* WORK TO DO *
Determine which lines of the records include the word "Blender", and copy them.

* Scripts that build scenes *
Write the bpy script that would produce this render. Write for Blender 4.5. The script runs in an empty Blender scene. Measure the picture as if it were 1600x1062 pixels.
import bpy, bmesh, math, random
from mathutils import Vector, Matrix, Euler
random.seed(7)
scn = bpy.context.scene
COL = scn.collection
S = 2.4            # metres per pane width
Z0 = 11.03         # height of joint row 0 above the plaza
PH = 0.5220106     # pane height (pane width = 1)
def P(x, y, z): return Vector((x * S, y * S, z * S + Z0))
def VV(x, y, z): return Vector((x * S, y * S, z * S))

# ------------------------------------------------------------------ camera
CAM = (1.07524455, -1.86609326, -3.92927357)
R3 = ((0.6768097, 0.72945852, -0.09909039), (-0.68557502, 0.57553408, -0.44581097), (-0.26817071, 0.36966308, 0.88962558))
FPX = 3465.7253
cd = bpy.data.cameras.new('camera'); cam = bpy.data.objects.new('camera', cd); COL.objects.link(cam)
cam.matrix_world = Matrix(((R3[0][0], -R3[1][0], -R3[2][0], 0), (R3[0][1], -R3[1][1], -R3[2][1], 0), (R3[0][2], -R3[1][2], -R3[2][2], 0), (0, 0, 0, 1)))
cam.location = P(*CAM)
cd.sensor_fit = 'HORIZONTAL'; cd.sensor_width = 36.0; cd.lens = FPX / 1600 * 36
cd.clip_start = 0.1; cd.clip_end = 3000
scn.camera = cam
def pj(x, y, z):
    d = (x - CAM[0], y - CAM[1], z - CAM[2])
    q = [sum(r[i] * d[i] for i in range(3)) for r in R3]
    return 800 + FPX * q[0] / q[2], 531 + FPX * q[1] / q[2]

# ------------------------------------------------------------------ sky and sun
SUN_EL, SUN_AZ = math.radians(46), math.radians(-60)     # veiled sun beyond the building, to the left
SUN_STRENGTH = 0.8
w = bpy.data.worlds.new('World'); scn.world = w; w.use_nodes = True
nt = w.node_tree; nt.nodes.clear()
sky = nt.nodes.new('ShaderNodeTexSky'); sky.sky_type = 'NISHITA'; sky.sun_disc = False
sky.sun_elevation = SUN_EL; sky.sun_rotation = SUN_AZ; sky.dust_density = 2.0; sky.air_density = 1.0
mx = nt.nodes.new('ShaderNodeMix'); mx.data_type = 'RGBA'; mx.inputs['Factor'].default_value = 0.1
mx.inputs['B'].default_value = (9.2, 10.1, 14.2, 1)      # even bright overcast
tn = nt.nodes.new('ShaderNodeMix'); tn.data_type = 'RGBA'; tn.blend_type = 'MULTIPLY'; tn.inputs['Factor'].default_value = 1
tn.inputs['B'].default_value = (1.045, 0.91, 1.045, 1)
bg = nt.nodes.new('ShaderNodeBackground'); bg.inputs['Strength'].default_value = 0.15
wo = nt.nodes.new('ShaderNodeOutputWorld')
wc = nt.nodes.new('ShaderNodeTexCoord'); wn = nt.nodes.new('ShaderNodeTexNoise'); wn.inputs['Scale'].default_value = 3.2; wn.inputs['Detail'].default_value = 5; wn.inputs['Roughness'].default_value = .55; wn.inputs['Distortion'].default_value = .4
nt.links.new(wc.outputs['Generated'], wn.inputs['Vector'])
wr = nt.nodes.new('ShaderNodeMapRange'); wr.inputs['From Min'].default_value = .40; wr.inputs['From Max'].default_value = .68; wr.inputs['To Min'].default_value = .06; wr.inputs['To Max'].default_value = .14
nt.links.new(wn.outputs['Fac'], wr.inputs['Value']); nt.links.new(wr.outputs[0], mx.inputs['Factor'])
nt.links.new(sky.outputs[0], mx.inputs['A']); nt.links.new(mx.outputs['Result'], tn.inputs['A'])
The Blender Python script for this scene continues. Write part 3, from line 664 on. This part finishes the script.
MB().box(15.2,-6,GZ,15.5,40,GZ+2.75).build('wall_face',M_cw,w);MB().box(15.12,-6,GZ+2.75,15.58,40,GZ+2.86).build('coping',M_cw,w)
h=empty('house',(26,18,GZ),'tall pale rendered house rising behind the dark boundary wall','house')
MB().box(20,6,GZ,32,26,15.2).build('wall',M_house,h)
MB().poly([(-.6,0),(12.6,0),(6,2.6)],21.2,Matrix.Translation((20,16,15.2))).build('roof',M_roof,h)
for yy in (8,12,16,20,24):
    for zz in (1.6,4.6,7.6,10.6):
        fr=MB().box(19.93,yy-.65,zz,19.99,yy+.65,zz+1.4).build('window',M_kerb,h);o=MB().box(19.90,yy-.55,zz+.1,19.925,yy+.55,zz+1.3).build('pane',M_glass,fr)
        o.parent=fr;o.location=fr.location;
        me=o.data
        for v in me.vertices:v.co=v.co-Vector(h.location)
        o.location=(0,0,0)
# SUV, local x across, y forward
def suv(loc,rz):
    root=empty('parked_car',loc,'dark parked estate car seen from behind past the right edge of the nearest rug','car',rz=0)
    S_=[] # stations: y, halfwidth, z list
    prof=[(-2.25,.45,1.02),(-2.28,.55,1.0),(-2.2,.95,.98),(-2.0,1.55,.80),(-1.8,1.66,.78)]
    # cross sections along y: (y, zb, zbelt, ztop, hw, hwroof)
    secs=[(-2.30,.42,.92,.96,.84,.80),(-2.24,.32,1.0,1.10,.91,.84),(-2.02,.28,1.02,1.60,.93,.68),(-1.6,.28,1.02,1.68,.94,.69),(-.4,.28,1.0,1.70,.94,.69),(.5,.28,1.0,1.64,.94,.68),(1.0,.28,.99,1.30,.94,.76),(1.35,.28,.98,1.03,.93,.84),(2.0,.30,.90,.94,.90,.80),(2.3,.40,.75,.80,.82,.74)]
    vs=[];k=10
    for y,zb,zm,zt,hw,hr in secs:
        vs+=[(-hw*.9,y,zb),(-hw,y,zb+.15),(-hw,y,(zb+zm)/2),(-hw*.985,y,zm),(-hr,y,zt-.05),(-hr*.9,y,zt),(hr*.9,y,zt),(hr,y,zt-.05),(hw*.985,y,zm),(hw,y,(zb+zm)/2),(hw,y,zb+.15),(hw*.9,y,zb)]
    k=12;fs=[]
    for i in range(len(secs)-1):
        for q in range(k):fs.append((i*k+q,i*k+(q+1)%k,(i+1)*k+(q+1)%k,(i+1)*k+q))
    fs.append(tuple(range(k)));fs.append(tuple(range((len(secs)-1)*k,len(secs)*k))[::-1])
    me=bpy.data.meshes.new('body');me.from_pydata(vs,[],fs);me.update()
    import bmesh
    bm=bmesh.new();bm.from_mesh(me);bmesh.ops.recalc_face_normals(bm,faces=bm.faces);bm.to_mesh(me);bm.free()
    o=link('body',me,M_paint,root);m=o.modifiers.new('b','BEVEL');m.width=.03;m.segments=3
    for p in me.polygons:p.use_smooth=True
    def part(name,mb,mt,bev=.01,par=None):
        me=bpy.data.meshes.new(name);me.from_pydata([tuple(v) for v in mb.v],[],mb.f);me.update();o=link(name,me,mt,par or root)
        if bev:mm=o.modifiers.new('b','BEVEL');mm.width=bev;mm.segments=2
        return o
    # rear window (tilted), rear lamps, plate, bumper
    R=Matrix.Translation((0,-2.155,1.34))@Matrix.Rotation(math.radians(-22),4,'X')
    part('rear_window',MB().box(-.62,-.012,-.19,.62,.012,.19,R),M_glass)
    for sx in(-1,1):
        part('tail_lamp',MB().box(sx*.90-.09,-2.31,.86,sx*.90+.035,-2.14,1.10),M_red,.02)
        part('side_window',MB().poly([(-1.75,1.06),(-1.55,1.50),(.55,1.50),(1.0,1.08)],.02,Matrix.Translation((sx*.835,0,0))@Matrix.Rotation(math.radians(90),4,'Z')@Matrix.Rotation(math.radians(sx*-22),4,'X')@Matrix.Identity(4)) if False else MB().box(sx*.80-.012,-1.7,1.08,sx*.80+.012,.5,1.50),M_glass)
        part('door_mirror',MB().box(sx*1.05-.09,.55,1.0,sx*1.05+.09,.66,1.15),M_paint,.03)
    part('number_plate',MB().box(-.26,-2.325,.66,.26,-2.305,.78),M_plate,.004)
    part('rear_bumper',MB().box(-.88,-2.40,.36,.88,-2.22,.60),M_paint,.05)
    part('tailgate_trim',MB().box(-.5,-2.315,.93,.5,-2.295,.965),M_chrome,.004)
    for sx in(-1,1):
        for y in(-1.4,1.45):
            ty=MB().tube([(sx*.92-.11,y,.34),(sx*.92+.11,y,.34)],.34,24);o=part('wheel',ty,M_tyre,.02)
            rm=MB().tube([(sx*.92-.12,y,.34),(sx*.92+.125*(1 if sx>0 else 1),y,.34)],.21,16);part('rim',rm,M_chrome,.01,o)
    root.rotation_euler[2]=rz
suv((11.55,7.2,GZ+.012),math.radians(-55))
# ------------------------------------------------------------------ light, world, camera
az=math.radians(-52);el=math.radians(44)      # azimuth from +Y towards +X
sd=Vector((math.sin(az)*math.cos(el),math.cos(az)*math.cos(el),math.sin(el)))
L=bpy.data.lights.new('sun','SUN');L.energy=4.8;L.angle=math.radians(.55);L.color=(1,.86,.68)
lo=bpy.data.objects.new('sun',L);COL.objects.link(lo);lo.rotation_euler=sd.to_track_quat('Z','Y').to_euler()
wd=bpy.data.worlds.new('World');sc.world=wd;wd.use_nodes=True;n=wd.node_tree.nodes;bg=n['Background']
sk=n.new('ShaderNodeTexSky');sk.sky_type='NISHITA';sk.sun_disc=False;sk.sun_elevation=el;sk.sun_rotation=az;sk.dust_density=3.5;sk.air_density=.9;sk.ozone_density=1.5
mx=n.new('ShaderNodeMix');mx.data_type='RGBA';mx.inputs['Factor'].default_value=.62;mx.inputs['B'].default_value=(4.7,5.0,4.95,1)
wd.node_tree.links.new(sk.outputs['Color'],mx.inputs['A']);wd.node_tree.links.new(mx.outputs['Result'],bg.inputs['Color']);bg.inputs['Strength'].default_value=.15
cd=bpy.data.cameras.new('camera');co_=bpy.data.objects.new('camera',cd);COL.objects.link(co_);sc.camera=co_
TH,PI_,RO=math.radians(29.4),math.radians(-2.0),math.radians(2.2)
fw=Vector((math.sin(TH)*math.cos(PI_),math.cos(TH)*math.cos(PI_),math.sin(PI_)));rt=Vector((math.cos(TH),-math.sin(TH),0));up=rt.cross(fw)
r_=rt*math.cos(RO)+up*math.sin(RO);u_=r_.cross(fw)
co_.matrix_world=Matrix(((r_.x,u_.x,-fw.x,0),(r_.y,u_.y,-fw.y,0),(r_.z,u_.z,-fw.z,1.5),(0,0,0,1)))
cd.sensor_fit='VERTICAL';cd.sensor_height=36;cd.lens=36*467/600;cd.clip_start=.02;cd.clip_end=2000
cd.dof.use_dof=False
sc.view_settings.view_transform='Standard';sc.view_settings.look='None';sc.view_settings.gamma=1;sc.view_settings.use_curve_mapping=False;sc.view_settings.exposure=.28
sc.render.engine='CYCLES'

* TASK RESPONSE *
Write the bpy script that would produce this render. Write for Blender 4.5. The script runs in an empty Blender scene. Measure the picture as if it were 1600x1062 pixels.
The Blender Python script for this scene continues. Write part 3, from line 664 on. This part finishes the script.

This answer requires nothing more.